At the end of these long monologues that they did not understand, the police would wave him out the door. Later, the pope told Navarro-Valls, he discovered that the police had written in his files: "He's not dangerous," and hoped one day he might be convinced to collaborate.

When he visited Poland last year, Pope Benedict XVI no doubt already knew that the secret police files would raise tough questions for the church. He addressed the issue in a talk with clergy in the Warsaw cathedral -- the same cathedral where Archbishop Wielgus announced his resignation Jan. 7 -- saying it was important for the church to confess its sins openly.

"Yet we must guard against the arrogant claim of setting ourselves up to judge earlier generations, who lived in different times and different circumstances," the pope said.

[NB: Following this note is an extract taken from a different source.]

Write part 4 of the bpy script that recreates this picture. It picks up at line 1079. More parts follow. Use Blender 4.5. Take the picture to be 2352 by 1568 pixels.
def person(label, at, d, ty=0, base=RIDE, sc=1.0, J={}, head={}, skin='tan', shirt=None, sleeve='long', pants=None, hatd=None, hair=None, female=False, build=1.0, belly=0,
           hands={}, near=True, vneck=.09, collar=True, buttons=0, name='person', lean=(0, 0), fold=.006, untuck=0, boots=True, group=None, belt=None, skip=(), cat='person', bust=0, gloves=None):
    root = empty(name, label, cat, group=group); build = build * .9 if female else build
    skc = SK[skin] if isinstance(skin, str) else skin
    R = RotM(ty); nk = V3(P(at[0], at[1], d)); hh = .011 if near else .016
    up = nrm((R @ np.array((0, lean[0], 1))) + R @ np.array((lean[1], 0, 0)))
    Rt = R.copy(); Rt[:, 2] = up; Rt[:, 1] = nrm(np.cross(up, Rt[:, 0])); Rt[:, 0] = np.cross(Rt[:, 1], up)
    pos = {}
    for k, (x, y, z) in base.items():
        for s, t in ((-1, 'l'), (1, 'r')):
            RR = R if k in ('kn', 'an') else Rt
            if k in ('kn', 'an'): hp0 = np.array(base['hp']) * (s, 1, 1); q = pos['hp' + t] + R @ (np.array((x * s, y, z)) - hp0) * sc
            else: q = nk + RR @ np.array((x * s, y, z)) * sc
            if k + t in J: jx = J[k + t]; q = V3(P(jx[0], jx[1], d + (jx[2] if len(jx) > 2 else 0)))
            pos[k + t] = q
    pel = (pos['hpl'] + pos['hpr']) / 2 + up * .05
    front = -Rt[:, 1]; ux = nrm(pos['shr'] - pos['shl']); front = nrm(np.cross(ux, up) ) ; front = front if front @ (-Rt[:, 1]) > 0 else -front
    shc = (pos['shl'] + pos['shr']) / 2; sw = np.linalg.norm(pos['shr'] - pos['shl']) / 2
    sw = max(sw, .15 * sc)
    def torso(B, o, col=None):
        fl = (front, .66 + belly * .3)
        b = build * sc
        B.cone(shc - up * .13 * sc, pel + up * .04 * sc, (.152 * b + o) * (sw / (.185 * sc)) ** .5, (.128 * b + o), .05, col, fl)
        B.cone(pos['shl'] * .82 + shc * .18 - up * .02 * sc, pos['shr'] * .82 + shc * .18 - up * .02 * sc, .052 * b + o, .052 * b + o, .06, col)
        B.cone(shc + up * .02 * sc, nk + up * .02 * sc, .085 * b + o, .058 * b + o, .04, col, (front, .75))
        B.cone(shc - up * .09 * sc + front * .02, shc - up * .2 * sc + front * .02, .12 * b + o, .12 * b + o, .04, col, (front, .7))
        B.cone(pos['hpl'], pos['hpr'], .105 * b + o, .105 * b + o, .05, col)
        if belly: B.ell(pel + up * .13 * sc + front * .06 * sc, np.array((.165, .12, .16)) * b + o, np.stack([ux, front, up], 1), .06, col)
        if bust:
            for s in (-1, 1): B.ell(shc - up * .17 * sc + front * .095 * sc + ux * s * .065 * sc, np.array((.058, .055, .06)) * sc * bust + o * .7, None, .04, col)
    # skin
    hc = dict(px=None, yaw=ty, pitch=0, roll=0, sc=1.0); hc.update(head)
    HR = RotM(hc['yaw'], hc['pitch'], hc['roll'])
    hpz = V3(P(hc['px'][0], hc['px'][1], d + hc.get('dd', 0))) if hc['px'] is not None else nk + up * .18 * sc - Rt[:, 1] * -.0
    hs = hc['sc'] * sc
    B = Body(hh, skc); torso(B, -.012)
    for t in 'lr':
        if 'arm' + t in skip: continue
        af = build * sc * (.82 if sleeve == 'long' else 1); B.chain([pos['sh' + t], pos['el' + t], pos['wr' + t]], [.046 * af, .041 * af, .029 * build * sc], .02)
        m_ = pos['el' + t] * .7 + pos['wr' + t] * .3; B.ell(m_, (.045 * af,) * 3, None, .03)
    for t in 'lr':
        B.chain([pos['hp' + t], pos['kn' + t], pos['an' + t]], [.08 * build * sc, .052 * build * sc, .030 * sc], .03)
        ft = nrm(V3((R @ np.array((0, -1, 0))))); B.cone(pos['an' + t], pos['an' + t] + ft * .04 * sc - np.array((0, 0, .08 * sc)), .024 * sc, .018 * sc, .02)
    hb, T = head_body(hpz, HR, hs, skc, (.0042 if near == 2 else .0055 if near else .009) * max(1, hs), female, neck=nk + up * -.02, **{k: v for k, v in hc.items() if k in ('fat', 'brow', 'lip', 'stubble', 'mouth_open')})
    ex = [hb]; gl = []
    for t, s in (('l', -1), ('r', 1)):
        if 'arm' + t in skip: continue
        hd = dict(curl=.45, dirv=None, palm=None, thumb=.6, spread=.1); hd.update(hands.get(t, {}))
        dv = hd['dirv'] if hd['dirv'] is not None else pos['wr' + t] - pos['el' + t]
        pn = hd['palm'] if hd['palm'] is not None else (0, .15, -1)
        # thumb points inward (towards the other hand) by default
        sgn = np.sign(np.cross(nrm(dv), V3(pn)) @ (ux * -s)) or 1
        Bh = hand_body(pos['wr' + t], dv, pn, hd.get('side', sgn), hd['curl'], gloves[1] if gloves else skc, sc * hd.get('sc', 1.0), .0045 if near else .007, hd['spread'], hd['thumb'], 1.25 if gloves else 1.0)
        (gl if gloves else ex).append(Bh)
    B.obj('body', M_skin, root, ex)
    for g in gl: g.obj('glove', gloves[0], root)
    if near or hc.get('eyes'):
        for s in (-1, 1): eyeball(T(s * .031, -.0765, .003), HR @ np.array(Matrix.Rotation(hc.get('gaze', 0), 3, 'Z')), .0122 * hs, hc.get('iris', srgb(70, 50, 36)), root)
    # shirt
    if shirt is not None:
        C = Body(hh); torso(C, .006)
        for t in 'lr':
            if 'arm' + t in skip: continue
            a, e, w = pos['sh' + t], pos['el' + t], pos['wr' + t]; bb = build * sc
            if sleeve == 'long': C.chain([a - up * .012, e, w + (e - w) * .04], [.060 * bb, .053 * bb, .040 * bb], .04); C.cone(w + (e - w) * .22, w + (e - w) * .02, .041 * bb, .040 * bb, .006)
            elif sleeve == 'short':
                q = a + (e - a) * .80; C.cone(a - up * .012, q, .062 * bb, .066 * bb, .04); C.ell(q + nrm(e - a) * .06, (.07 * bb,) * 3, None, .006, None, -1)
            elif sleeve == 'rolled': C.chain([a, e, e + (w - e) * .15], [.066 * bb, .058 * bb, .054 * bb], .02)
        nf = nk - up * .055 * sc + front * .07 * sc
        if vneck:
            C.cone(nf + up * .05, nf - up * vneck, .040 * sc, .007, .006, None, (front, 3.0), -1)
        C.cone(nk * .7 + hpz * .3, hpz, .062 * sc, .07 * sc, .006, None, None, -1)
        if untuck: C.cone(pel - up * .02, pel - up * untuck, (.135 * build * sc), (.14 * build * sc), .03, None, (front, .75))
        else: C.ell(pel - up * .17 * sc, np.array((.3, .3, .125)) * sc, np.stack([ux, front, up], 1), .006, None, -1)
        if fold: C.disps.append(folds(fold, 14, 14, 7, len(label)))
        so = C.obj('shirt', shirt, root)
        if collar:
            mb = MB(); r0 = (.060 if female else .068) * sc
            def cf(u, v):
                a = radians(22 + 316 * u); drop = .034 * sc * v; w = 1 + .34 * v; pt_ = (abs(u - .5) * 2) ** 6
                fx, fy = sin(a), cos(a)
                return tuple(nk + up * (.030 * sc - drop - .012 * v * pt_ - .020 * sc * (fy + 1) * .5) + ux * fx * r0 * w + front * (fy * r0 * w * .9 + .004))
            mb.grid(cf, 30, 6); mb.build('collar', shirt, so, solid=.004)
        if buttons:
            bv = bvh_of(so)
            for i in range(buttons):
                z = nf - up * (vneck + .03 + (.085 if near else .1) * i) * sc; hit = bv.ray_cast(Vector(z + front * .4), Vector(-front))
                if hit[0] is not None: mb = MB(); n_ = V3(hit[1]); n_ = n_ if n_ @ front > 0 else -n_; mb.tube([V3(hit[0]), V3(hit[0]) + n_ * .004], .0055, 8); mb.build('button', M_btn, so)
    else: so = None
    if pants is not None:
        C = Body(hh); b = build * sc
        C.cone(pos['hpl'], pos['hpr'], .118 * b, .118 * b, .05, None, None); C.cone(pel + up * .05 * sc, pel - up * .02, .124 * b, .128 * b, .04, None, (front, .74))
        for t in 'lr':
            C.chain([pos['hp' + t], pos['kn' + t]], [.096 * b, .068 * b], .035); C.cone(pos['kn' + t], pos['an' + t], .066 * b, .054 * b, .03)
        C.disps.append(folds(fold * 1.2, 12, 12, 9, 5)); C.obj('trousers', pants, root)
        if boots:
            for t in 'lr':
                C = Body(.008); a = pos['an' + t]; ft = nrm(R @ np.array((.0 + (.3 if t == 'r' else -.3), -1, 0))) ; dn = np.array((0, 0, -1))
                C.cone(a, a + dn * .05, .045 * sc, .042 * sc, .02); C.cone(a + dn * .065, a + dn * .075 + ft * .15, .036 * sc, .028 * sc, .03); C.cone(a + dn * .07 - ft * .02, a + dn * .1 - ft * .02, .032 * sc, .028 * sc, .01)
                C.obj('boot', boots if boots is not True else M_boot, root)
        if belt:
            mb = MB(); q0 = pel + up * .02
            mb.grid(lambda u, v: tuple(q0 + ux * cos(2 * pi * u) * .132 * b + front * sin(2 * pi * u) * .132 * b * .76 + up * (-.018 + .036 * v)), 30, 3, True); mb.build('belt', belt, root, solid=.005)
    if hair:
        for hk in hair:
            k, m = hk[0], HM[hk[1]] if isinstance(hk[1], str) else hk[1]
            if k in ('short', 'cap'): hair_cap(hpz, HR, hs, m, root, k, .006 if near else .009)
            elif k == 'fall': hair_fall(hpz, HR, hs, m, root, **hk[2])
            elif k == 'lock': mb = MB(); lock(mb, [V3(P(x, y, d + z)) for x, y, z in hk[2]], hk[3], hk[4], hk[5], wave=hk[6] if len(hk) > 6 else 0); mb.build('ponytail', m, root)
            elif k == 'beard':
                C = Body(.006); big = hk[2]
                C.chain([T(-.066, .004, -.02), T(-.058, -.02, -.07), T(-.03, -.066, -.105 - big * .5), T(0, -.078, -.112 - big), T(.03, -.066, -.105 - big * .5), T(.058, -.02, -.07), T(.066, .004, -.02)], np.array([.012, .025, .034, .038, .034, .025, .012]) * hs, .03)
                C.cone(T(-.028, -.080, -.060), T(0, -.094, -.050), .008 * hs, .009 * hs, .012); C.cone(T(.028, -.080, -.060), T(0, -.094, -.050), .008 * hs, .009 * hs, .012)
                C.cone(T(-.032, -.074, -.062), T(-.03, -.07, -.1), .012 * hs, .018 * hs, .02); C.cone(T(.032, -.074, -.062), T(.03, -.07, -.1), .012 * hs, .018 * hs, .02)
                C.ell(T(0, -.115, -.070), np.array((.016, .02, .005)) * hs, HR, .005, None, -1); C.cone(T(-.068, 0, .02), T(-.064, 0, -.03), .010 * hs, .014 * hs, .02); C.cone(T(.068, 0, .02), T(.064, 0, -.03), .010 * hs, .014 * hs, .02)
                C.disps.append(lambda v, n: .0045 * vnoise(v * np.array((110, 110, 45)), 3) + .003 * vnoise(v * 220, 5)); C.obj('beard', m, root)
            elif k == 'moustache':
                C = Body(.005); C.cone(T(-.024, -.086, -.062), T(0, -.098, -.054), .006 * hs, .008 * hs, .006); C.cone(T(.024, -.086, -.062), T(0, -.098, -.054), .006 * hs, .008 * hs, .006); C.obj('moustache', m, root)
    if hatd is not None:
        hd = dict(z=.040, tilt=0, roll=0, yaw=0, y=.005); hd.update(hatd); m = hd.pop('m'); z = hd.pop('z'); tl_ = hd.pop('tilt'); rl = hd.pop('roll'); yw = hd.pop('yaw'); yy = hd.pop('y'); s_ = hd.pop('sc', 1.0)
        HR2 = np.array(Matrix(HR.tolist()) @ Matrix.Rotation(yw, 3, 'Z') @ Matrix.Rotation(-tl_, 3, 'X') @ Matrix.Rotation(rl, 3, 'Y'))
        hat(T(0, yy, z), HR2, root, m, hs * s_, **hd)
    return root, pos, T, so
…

"Humble sincerity is needed in order not to deny the sins of the past, and at the same time not to indulge in facile accusations in the absence of real evidence or without regard for the different preconceptions of the time," he said.

The pope went on to note that as the church asks pardon for wrongs of the past, it should also remember to praise the good that was accomplished.

In that sense, it's worth remembering that the vast majority of Polish priests and bishops did not collaborate with the communist regime, even though virtually all of them were approached. The National Remembrance Institute estimates that approximately 10 percent of clergy acted as informers under communist rule in Poland, which lasted from 1947 to 1989.

Seemingly lost in the Archbishop Wielgus affair is the fact that last August the Polish bishops issued a long and detailed document on priest-collaborators in the communist era, with guidelines to determine the moral gravity of different forms of collaboration.

It said priests who collaborated with the secret police should admit so publicly and meet with superiors to devise a way to "repair and expiate the public scandal." In some cases, it said, resignation from church office would probably be inevitable.

The process, it added, should lead to a spirit of forgiveness, not vengeance.

The jury is still out on why these recommendations were not applied to the Archbishop Wielgus case before it became a front-page scandal.